- To be done: Leaving out the pictures, retype the lines from the beginning of the listing through the line containing "from mathutils import".

───── Given information ─────

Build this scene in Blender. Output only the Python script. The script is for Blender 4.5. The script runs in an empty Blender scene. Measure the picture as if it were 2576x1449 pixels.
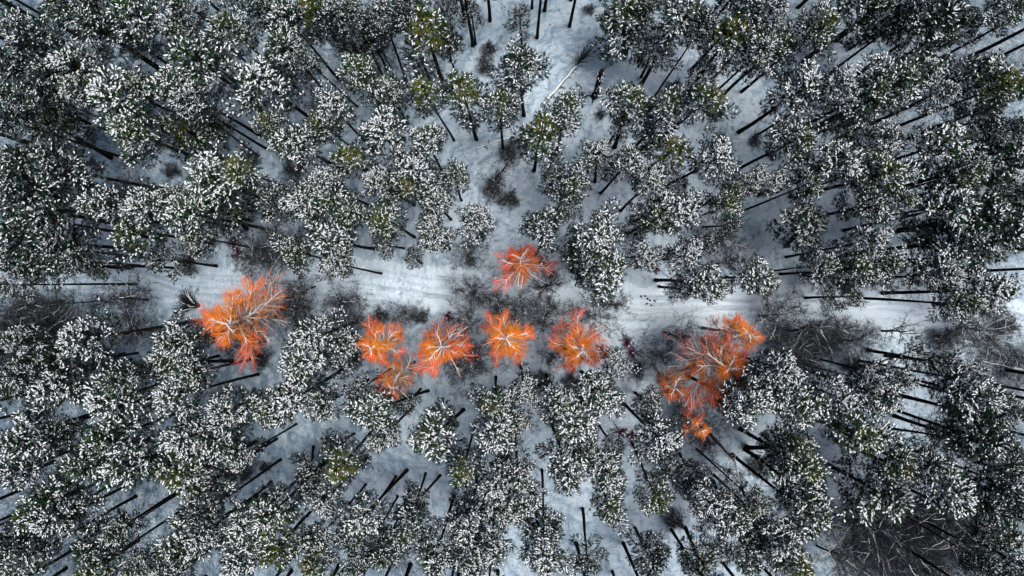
import bpy, math, random
import numpy as np
from mathutils import Vector, Quaternion, Matrix

# ------------------------------------------------------------------ camera, light, exposure
SC = bpy.context.scene
COL = SC.collection
H = 84.0                      # drone height over the snow
FPX = 1717.0                  # focal length in pixels of a 2576 px wide picture (24 mm lens)
cam_d = bpy.data.cameras.new('camera')
cam_d.lens = 24.0
cam_d.sensor_width = 36.0
cam_d.clip_end = 3000
cam = bpy.data.objects.new('camera', cam_d)
COL.objects.link(cam)
cam.location = (0, 0, H)
cam.rotation_euler = (0, 0, 0)
SC.camera = cam

SUN_EL, SUN_ROT = math.radians(76), math.radians(95)
W = bpy.data.worlds.new('World')
SC.world = W
W.use_nodes = True
wn = W.node_tree
wn.nodes.clear()
sky = wn.nodes.new('ShaderNodeTexSky')
sky.sky_type = 'NISHITA'
sky.sun_disc = False
sky.sun_elevation = SUN_EL
sky.sun_rotation = SUN_ROT
sky.dust_density = 2.0
bg = wn.nodes.new('ShaderNodeBackground')
bg.inputs['Strength'].default_value = 0.05
wo = wn.nodes.new('ShaderNodeOutputWorld')
wn.links.new(sky.outputs[0], bg.inputs[0])
wn.links.new(bg.outputs[0], wo.inputs[0])
sl = bpy.data.lights.new('sun', 'SUN')
sl.energy = 1.5
sl.angle = math.radians(32)
sl.color = (1.0, 0.97, 0.92)
sun = bpy.data.objects.new('sun', sl)
COL.objects.link(sun)
sd = Vector((math.sin(SUN_ROT) * math.cos(SUN_EL), math.cos(SUN_ROT) * math.cos(SUN_EL), math.sin(SUN_EL)))
sun.rotation_euler = sd.to_track_quat('Z', 'Y').to_euler()
sun.location = (0, 0, 200)
SC.view_settings.view_transform = 'Standard'
SC.view_settings.look = 'None'
SC.view_settings.gamma = 1.0
SC.view_settings.use_curve_mapping = False
SC.view_settings.exposure = 1.32

# ------------------------------------------------------------------ helpers
rng = np.random.default_rng(7)
random.seed(7)

def lattice_noise(seed):
    r = np.random.default_rng(seed)
    tab = r.random((256, 256)) * 2 - 1
    def f(x, y):
        x = np.asarray(x, float); y = np.asarray(y, float)
        xi = np.floor(x).astype(int); yi = np.floor(y).astype(int)
        fx = x - xi; fy = y - yi
        fx = fx * fx * (3 - 2 * fx); fy = fy * fy * (3 - 2 * fy)
        a = tab[yi % 256, xi % 256]; b = tab[yi % 256, (xi + 1) % 256]
        c = tab[(yi + 1) % 256, xi % 256]; d = tab[(yi + 1) % 256, (xi + 1) % 256]
        return (a * (1 - fx) + b * fx) * (1 - fy) + (c * (1 - fx) + d * fx) * fy
    return f
N1, N2, N3, N4 = [lattice_noise(s) for s in (1, 2, 3, 4)]

def gpos(px, py, z=0.0):
    """picture point (2576 px wide frame) at height z, as a place in the wood"""
    s = (H - z) / FPX
    return np.array([(px - 1288) * s, -(py - 724.5) * s])

class Geo:
    def __init__(s):
        s.v = []; s.f = []; s.a = []; s.m = []; s.n = 0
    def add(s, v, f, a=0.5, mat=0):
        v = np.asarray(v, float).reshape(-1, 3); f = np.asarray(f, int).reshape(-1, 3)
        s.v.append(v); s.f.append(f + s.n)
        s.a.append(np.broadcast_to(np.asarray(a, float), (len(v),)))
        s.m.append(np.full(len(f), mat, int)); s.n += len(v)
    def tube(s, P, R, sides=4, a=0.5, mat=0, cap=False):
        P = np.asarray(P, float); n = len(P)
        T = np.gradient(P, axis=0)
        T /= np.linalg.norm(T, axis=1)[:, None] + 1e-9
        ref = np.array([0.31, 0.17, 0.93]) if abs(T[0][2]) < 0.8 else np.array([0.93, 0.2, 0.1])
        U = np.cross(T, ref); U /= np.linalg.norm(U, axis=1)[:, None] + 1e-9
        V = np.cross(T, U)
        th = np.arange(sides) * 2 * math.pi / sides
        R = np.asarray(R, float)
        ring = P[:, None, :] + R[:, None, None] * (np.cos(th)[None, :, None] * U[:, None, :] + np.sin(th)[None, :, None] * V[:, None, :])
        F = []
        for i in range(n - 1):
            for j in range(sides):
                k = (j + 1) % sides
                F.append((i * sides + j, i * sides + k, (i + 1) * sides + k))
                F.append((i * sides + j, (i + 1) * sides + k, (i + 1) * sides + j))
        if cap:
            for j in range(1, sides - 1):
                F.append(((n - 1) * sides, (n - 1) * sides + j, (n - 1) * sides + j + 1))
                F.append((0, j + 1, j))
        aa = np.repeat(np.broadcast_to(np.asarray(a, float), (n,)), sides)
        s.add(ring.reshape(-1, 3), F, aa, mat)
    def merge(s, o, M=None, loc=None, mat_off=0):
        for v, f, a, m in o.parts():
            if M is not None: v = v @ M.T
            if loc is not None: v = v + loc
            s.v.append(v); s.f.append(f + s.n); s.a.append(a); s.m.append(m + mat_off); s.n += len(v)
    def parts(s):
        if not s.v: return []
        return [(np.concatenate(s.v), np.concatenate(s.f), np.concatenate(s.a), np.concatenate(s.m))]
    def mesh(s, name, mats, smooth=False):
        v, f, a, m = s.parts()[0]
        me = bpy.data.meshes.new(name)
        me.vertices.add(len(v)); me.vertices.foreach_set('co', v.astype(np.float32).ravel())
        me.loops.add(len(f) * 3); me.loops.foreach_set('vertex_index', f.astype(np.int32).ravel())
        me.polygons.add(len(f))
        me.polygons.foreach_set('loop_start', np.arange(0, len(f) * 3, 3, dtype=np.int32))
        me.polygons.foreach_set('loop_total', np.full(len(f), 3, np.int32))
        me.polygons.foreach_set('material_index', m.astype(np.int32))
        if smooth: me.polygons.foreach_set('use_smooth', np.ones(len(f), bool))
        for mt in mats: me.materials.append(mt)
        me.update(calc_edges=True)
        at = me.attributes.new('tint', 'FLOAT', 'POINT')
        at.data.foreach_set('value', a.astype(np.float32))
        return me

def link(name, me, parent=None):
    o = bpy.data.objects.new(name, me)
    COL.objects.link(o)
    if parent is not None: o.parent = parent
    return o

def empty(name, loc):
    o = bpy.data.objects.new(name, None)
    COL.objects.link(o)
    o.location = loc
    o.empty_display_size = 0.5
    return o

def tag(o, label, cat, group=None):
    o['label'] = label; o['category'] = cat
    if group: o['group'] = group

# ------------------------------------------------------------------ materials
def mat_new(name):
    m = bpy.data.materials.new(name); m.use_nodes = True
    nt = m.node_tree; b = nt.nodes['Principled BSDF']
    return m, nt, b

def ramp(nt, stops):
    r = nt.nodes.new('ShaderNodeValToRGB')
    e = r.color_ramp.elements
    while len(e) < len(stops): e.new(0.5)
    for k, (p, c) in enumerate(stops):
        e[k].position = p; e[k].color = (*c, 1)
    return r

def tint_mat(name, stops, rough=0.7, spec=0.2, obj_var=0.0, trans=0.0):
    m, nt, b = mat_new(name)
    at = nt.nodes.new('ShaderNodeAttribute'); at.attribute_name = 'tint'
    r = ramp(nt, stops)
    src = at.outputs['Fac']
    if obj_var:
        oi = nt.nodes.new('ShaderNodeObjectInfo')
        ma = nt.nodes.new('ShaderNodeMath'); ma.operation = 'MULTIPLY_ADD'
        ma.inputs[1].default_value = obj_var; 
        sub = nt.nodes.new('ShaderNodeMath'); sub.operation = 'SUBTRACT'; sub.inputs[1].default_value = 0.5
        nt.links.new(oi.outputs['Random'], sub.inputs[0])
        nt.links.new(sub.outputs[0], ma.inputs[0]); nt.links.new(at.outputs['Fac'], ma.inputs[2])
        src = ma.outputs[0]
    nt.links.new(src, r.inputs[0])
    nt.links.new(r.outputs[0], b.inputs['Base Color'])
    b.inputs['Roughness'].default_value = rough
    b.inputs['Specular IOR Level'].default_value = spec
    return m

def snow_mat(name, col=(0.82, 0.86, 0.91), rough=0.5, spec=0.6, bump=0.0, bscale=4.0, big=0.0, ior=1.5):
    m, nt, b = mat_new(name)
    b.inputs['Base Color'].default_value = (*col, 1)
    b.inputs['Roughness'].default_value = rough
    b.inputs['Specular IOR Level'].default_value = spec
    b.inputs['IOR'].default_value = ior
    tc = nt.nodes.new('ShaderNodeTexCoord')
    if bump:
        n = nt.nodes.new('ShaderNodeTexNoise'); n.inputs['Scale'].default_value = bscale
        n.inputs['Detail'].default_value = 6; n.inputs['Roughness'].default_value = 0.65
        nt.links.new(tc.outputs['Object'], n.inputs['Vector'])
        bp = nt.nodes.new('ShaderNodeBump'); bp.inputs['Strength'].default_value = bump; bp.inputs['Distance'].default_value = 0.15
        nt.links.new(n.outputs[0], bp.inputs['Height']); nt.links.new(bp.outputs[0], b.inputs['Normal'])
        if big:
            n2 = nt.nodes.new('ShaderNodeTexNoise'); n2.inputs['Scale'].default_value = 0.8; n2.inputs['Detail'].default_value = 9
            n2.inputs['Roughness'].default_value = 0.7
            nt.links.new(tc.outputs['Object'], n2.inputs['Vector'])
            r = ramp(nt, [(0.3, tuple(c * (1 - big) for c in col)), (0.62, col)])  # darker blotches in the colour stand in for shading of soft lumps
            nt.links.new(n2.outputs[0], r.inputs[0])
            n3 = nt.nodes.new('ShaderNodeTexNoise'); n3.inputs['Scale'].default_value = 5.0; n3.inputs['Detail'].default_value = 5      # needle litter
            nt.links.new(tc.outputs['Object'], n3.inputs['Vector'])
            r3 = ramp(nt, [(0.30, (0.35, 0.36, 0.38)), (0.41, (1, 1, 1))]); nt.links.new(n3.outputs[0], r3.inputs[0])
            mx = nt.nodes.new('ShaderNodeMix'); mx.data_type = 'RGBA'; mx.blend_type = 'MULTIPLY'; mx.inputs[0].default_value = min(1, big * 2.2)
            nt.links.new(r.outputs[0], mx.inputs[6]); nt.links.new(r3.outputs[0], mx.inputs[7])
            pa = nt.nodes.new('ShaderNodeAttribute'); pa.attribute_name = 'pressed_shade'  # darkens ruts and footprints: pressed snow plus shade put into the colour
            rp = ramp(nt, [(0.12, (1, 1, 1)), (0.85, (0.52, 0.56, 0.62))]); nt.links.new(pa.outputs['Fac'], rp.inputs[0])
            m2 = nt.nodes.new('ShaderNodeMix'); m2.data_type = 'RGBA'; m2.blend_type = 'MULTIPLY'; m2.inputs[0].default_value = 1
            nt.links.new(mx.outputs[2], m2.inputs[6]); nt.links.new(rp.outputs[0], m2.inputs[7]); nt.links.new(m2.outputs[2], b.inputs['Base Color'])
    return m

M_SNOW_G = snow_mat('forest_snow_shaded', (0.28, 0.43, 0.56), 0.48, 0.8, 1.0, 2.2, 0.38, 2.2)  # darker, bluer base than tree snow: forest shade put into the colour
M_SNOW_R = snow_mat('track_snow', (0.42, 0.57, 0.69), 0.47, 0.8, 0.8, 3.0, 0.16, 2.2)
M_SNOW_T = snow_mat('tree_snow', (0.93, 0.95, 0.97), 0.6, 0.3)
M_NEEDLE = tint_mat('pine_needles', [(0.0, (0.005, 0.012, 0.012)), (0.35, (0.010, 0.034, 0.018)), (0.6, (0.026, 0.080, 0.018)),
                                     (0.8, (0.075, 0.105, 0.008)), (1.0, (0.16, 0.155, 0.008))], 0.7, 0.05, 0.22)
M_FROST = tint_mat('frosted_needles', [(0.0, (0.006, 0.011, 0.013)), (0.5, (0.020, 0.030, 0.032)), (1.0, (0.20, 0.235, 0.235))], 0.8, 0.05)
M_BARK = tint_mat('pine_bark', [(0.0, (0.012, 0.011, 0.011)), (0.6, (0.020, 0.016, 0.014)), (0.85, (0.07, 0.04, 0.016)), (1.0, (0.15, 0.08, 0.025))], 0.95, 0.03)
M_TWIG = tint_mat('bare_twigs', [(0.0, (0.008, 0.009, 0.011)), (0.5, (0.028, 0.030, 0.034)), (1.0, (0.12, 0.125, 0.135))], 0.85, 0.1)
M_BIRCH = tint_mat('pale_bark', [(0.0, (0.10, 0.085, 0.07)), (0.35, (0.55, 0.50, 0.45)), (1.0, (0.86, 0.85, 0.84))], 0.7, 0.2)
M_ORANGE = tint_mat('orange_twigs', [(0.0, (0.80, 0.32, 0.02)), (0.4, (0.92, 0.22, 0.012)), (0.72, (0.92, 0.13, 0.04)), (1.0, (0.93, 0.20, 0.17))], 0.7, 0.2, 0.30)
M_MAROON = tint_mat('maroon_leaves', [(0.0, (0.02, 0.006, 0.02)), (0.5, (0.10, 0.006, 0.05)), (1.0, (0.24, 0.014, 0.09))], 0.7, 0.2)
M_HEATH = tint_mat('heather', [(0.0, (0.02, 0.022, 0.026)), (1.0, (0.10, 0.105, 0.10))], 0.9, 0.1)
M_STONE = tint_mat('dark_stone', [(0.0, (0.03, 0.03, 0.032)), (1.0, (0.09, 0.09, 0.09))], 0.9, 0.1)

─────

- Response to this task:
Build this scene in Blender. Output only the Python script. The script is for Blender 4.5. The script runs in an empty Blender scene. Measure the picture as if it were 2576x1449 pixels.
import bpy, math, random
import numpy as np
from mathutils import Vector, Quaternion, Matrix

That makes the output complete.